# Records to use start

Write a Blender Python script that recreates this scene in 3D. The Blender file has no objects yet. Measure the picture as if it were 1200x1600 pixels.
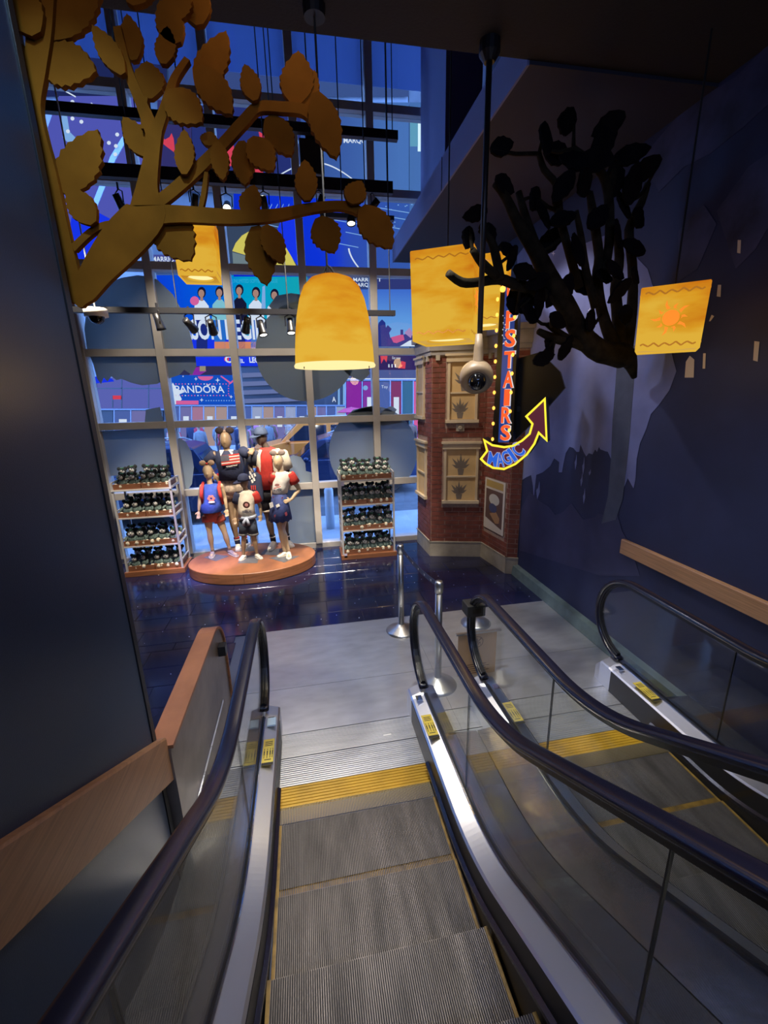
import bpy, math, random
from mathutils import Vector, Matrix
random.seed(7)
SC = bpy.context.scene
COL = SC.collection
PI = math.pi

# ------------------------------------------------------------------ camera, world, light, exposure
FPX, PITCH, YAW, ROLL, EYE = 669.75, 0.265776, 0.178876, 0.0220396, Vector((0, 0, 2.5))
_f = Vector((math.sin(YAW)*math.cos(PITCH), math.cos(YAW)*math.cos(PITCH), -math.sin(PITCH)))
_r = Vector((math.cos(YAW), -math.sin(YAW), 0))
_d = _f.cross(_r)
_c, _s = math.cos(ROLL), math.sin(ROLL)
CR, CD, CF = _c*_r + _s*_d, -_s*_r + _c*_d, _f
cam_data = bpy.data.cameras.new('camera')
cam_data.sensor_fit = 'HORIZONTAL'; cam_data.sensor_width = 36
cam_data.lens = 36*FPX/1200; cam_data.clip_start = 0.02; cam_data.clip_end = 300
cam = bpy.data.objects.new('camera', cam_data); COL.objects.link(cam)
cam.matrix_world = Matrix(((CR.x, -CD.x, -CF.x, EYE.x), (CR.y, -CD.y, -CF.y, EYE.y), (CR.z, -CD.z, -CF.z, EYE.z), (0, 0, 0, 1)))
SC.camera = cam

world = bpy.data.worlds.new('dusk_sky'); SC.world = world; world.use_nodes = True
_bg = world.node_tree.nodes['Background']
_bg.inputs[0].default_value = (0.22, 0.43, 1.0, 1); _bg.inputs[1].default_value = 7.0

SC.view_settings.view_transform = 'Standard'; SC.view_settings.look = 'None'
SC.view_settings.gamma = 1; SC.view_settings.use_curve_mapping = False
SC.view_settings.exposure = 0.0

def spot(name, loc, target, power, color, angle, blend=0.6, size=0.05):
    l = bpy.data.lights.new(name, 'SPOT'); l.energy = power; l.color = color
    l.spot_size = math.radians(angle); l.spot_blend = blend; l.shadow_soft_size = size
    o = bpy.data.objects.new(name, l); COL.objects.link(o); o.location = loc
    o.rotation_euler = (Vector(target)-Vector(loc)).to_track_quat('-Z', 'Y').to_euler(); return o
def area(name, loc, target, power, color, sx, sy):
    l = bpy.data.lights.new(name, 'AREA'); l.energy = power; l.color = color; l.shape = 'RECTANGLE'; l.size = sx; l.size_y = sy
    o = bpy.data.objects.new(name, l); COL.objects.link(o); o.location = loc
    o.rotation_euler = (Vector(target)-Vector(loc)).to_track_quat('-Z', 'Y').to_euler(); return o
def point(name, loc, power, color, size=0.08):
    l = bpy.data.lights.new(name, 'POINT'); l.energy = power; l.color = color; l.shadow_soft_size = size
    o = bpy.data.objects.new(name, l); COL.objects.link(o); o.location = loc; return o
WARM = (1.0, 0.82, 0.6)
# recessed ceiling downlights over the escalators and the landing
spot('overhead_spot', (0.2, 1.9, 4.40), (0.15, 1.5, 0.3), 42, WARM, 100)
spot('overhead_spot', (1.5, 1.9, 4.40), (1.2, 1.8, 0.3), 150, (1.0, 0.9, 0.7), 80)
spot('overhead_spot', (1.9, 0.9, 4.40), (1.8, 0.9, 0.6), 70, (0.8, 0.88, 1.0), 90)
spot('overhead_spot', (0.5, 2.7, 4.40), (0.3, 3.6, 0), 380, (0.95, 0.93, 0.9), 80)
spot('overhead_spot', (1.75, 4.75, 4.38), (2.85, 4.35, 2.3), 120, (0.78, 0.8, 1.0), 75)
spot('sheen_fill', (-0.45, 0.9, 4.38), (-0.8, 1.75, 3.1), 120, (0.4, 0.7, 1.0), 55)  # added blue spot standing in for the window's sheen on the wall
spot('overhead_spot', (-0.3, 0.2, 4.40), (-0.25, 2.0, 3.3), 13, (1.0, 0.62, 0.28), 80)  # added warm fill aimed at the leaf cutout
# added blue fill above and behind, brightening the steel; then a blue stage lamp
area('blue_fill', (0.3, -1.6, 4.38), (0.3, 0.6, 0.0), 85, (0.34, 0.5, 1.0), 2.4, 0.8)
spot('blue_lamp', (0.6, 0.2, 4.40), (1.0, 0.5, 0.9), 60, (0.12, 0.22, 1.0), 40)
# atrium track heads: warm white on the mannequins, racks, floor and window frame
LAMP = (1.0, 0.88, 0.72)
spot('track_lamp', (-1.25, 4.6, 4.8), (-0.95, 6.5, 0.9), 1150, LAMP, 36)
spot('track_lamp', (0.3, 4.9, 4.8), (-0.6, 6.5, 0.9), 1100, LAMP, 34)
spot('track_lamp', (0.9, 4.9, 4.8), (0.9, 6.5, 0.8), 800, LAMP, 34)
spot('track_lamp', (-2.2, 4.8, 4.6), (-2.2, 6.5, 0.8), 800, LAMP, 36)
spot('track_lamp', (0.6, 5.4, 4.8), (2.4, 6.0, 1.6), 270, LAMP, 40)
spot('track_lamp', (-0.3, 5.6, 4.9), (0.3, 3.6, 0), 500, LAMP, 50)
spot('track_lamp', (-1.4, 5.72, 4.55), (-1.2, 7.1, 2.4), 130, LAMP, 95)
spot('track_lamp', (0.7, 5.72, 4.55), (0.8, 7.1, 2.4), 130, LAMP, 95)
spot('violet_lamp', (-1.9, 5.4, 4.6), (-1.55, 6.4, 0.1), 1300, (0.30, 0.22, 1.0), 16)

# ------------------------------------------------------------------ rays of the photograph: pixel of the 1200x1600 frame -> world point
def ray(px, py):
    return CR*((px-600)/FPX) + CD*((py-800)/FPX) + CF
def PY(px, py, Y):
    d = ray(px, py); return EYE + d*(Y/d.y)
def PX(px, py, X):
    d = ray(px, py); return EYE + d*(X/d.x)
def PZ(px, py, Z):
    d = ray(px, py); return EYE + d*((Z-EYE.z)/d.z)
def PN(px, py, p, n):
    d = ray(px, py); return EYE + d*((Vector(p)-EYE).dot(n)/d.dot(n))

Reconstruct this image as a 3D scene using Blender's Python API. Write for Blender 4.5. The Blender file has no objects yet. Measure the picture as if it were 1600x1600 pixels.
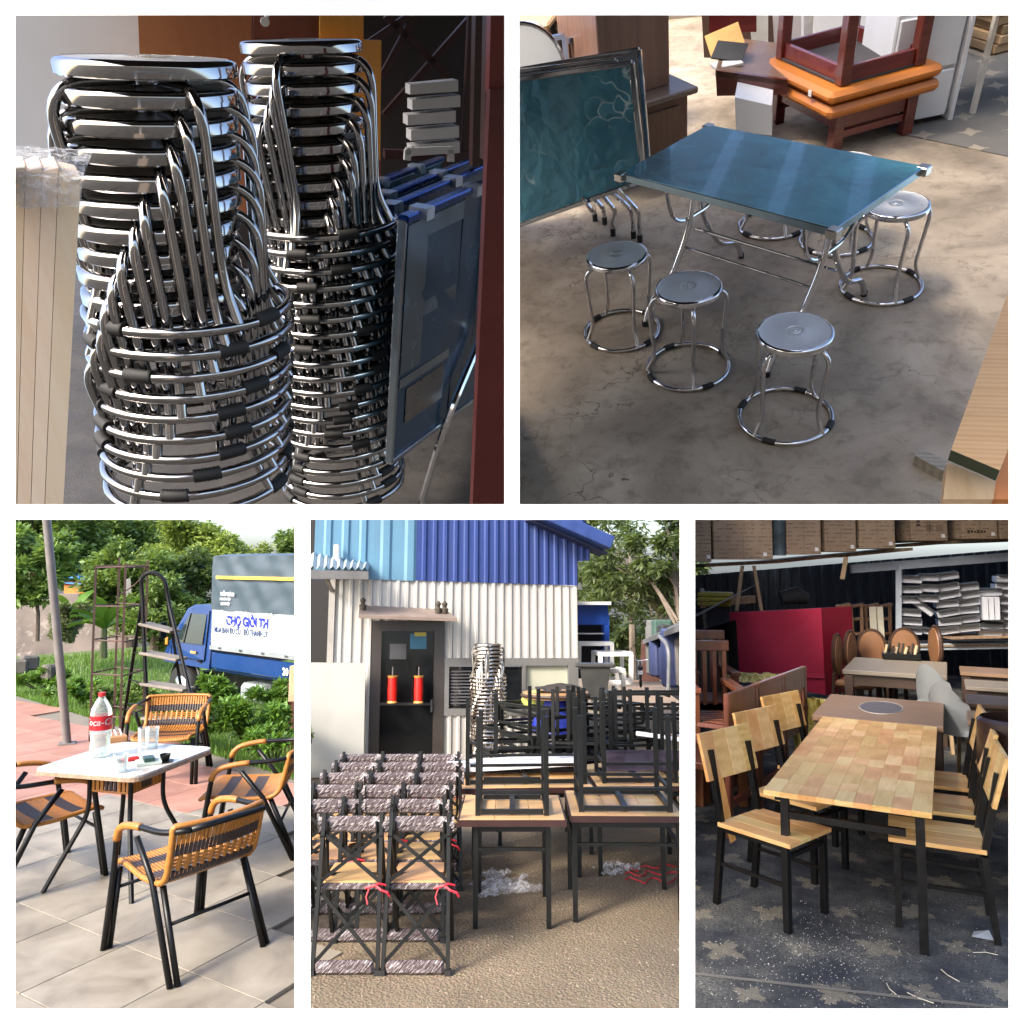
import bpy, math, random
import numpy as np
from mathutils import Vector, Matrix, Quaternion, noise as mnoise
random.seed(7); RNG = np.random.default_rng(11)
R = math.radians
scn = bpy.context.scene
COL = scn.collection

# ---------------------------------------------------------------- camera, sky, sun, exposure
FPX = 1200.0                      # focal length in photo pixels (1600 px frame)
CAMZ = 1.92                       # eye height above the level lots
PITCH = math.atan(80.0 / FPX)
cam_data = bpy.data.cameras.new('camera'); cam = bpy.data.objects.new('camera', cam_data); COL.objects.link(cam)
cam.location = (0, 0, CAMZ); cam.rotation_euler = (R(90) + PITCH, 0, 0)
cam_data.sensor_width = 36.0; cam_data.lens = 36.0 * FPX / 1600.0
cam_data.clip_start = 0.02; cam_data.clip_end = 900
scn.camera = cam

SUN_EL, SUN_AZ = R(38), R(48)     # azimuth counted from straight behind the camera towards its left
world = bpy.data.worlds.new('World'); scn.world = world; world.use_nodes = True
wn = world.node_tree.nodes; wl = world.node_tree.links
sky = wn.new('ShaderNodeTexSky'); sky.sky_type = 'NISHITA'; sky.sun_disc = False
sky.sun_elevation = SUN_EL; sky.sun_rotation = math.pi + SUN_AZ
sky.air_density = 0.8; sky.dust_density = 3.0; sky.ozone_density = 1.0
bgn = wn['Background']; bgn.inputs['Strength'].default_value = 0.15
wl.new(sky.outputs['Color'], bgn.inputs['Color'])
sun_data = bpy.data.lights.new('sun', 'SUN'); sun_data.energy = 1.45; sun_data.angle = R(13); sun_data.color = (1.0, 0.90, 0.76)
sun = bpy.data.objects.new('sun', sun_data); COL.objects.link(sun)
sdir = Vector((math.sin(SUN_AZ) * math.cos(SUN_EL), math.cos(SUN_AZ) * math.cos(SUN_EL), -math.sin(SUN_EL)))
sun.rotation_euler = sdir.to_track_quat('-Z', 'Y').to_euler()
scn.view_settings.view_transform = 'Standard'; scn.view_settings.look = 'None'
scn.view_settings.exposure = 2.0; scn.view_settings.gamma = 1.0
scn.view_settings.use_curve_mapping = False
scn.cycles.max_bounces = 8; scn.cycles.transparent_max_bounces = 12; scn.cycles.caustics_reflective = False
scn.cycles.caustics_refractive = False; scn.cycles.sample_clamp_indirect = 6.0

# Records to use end

Set problem: Make an exact copy of the lines from the one that contains "Reconstruct this image" through the one that contains "COL = scn.collection", both included, and no other lines. Pictures are skipped.

Response for this exercise:
Reconstruct this image as a 3D scene using Blender's Python API. Write for Blender 4.5. The Blender file has no objects yet. Measure the picture as if it were 1600x1600 pixels.
import bpy, math, random
import numpy as np
from mathutils import Vector, Matrix, Quaternion, noise as mnoise
random.seed(7); RNG = np.random.default_rng(11)
R = math.radians
scn = bpy.context.scene
COL = scn.collection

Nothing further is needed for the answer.